Mango airline's future in jeopardy after investor withdraws R130m offer



Returning to the skies appears a distant prospect for troubled low-cost airline Mango after the potential investor withdrew its offer of R130 million in working capital to help restart the ailing state-owned entity.

Mango’s business rescue practitioner (BRP), Sipho Sono, this week announced that, regrettably, on July 31, the investor informed him that it had second thoughts about the transaction and would not be proceeding.

According to Sono, part of the reason was that the delays have made scheduling a resumption of operations unrealistic, and the commitment of the other funding partner could not be secured.

“As the investor process has now failed, the BRP proposes that a structured wind-down should take place,” he said in his latest update.

Silver Peach Marketing, trading as AfricaStay, submitted an offer three years ago in August 2022.

The offer was made on behalf of a new company, which would be registered as Ubuntu Air for the transaction.

Sono said the investor confirmed the availability of sufficient working capital, which would be funded from its own balance sheet, to support the recommencement of passenger flight operations under the royalty-based model.

He added that the investor showed him an online bank statement reflecting money market deposits in excess of R130m.

The investor included proof of funding reflecting available funds in excess of R120m to provide for the start-up capital and future working capital aligned to its envisaged start-up plan.

A week before abandoning the transaction, on July 25, Sono and Ubuntu Air met to discuss the way forward, and the company maintained its commitment to concluding the deal through the acquisition of all shares in the company, even without acquiring the claims of non-assenting creditors.

At the meeting, according to Sono, the investor affirmed that it would forego the obligatory cession of claims from creditors who did not vote in favour of the plan (such as Aviation Co-ordination Services [ACS]) and which the Gauteng High Court, Johannesburg, declared it to be invalid, and that it would support an amended plan that removed the compulsory cession provision as against non-acceding creditors.

In June, ACS succeeded in its application to have the compulsory cession clause of the business rescue plan declared invalid and of no force or effect.

Judge Denise Fisher also declared that the business rescue plan cannot be implemented. In the event of Mango’s liquidation, the projected payment to concurrent creditors in a business rescue scenario is substantially higher than in a liquidation scenario.

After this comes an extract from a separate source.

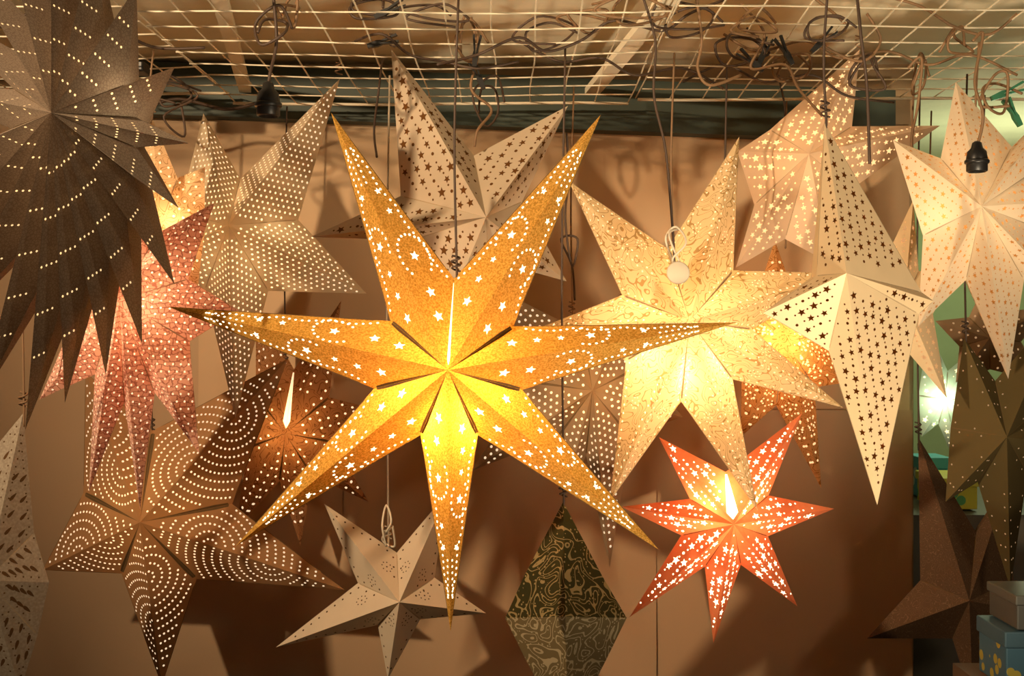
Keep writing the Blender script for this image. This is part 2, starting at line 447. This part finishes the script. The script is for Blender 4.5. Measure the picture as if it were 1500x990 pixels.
star('dark brown printed star lantern with script-like texture',(1420,880),2.02,
 [(1345,640),(1478,700),(1530,900),(1425,1030),(1270,935)],(dkbrown,H_dark,S_dark),inners=[(1430,780),(1485,850),(1465,940),(1395,935),(1348,850)],h=.36,cord=(1345,646),seam=1,cordmat=1)
star('olive star lantern with pinholes, unlit',(1475,640),1.88,
 [(1412,495),(1560,440),(1610,660),(1480,862),(1385,735)],(olive,H_dim,S_dark),ratio=.42,h=.42,pattern=pat_edge(22,1.4,2,qs=()),cord=(1414,500),seam=1,cordmat=1)
star('grey-brown speckled star lantern, unlit',(1450,495),2.10,
 [(1370,470),(1440,420),(1540,450),(1530,560),(1400,560)],(greyp,H_dim,S_dark),ratio=.5,h=.25,pattern=pat_grid(12,1.8),cord=(1440,424),seam=1,cordmat=1)
star('mint-white star lantern with pinholes, backlit',(1385,585),2.25,
 [(1360,480),(1440,500),(1412,640),(1408,700),(1350,640)],(teal,H_pale,S_tan),ratio=.4,h=.2,pattern=pat_stars(18,4,True),lamp=.3,lampcol=(.9,1,.7),cord=(1362,485),seam=1)
star('grey-tan star lantern with leaf cut-outs at the edge of the stall',(-20,850),1.55,
 [(34,605),(72,853),(30,1010),(-110,1010),(-140,780)],(greytan,H_dark,S_tan),inners=[(50,780),(55,930),(-30,1000),(-90,880),(-60,720)],h=.4,pattern=pat_leaf,cord=(34,610),seam=1)

# ---------------------------------------------------------------- setting
WD=2.38
zc=CZ+.53
m_kraft=plain('kraft_wall',(.40,.27,.15),.8,noise=.08,nscale=3,bump=.2)
m_ceil=plain('ceiling_cream',(.84,.74,.53),.85,noise=.12,nscale=12,bump=.3)
m_green=plain('dark_green_paint',(.035,.05,.035),.6,noise=.2)
xr=(1338-750)/F*WD
w=box('wall_back',(-1.5,WD,0),(xr,WD+.05,zc),m_kraft); structure(w)
cl=box('ceiling',(-1.5,1.50,zc),(2.6,3.7,zc+.04),m_ceil); structure(cl)
fw=box('wall_far',(.6,3.6,0),(2.6,3.65,zc),plain('pale_green_wall',(.36,.42,.22),.7,noise=.1)); structure(fw)
fl=box('floor',(-1.5,0.6,-.04),(2.6,3.65,0),plain('floor_concrete',(.15,.12,.1),.8,noise=.2)); structure(fl)
a=P(165,88,2.33);b=P(165,165,2.33);c=P(1312,132,2.33);e=P(1312,206,2.33)
V=[a,b,e,c]+[x+Vector((0,.045,0)) for x in (a,b,e,c)]
tr=mesh_obj('trim_1',V,[(0,1,2,3),(7,6,5,4),(0,4,5,1),(1,5,6,2),(2,6,7,3),(3,7,4,0)],[m_green]); structure(tr)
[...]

Sono indicated that this is primarily because, in the liquidation scenario, the SA Revenue Service (SARS) will, as a statutory preferent creditor, enjoy priority over concurrent creditors, resulting in minimal recoveries for the latter.

SARS, as the preferent creditor, has a claim of about R207.2m, while foreign and local concurrent creditors are owed R4.56 billion and over R1.44bn, respectively.

Unflown ticket owners are owed more than R169m after the airline, wholly owned by national carrier SA Airways, was grounded in July 2021.

The BRP said rather than persist with appeal proceedings in the ACS matter, which will delay the conclusion of the business rescue proceedings and incur further legal costs, he proposed that an amended plan be published and put to the creditors for consideration and adoption.

Sono stated that the amended plan will provide for a structured wind-down and that it has reasonable prospects for rescuing Mango in that it will result in a better return for creditors than would result from its immediate liquidation.

In addition, the BRP envisages under the amended plan, if adopted, to proceed to pay distributions to creditors.

According to this option, Sono anticipates being in a position to pay an initial dividend (70% of the projected dividend) to creditors within 30 days of the adoption of the amended plan, with the balance to be paid within three to five months thereafter following the conclusion of the unflown ticket liability claim verification process, which is currently anticipated to be finalised by the end of next month.

Trade union federation Cosatu said it was disheartened by the loss of 501 jobs as workers were retrenched, a pain the organisation stated is made worse because Sono is the BRP.

“While it might appear unfair to blame Sono for the failed rescue, the truth is he has had four years in which to give Mango a new lease on life.

“He maintains that a structured wind-down will ensure creditors get more out of a rand than a liquidation would, (in the) meantime, he is smiling all the way to the bank, having earned a cool R11m from the unsuccessful rescue of Mango,” complained Cosatu.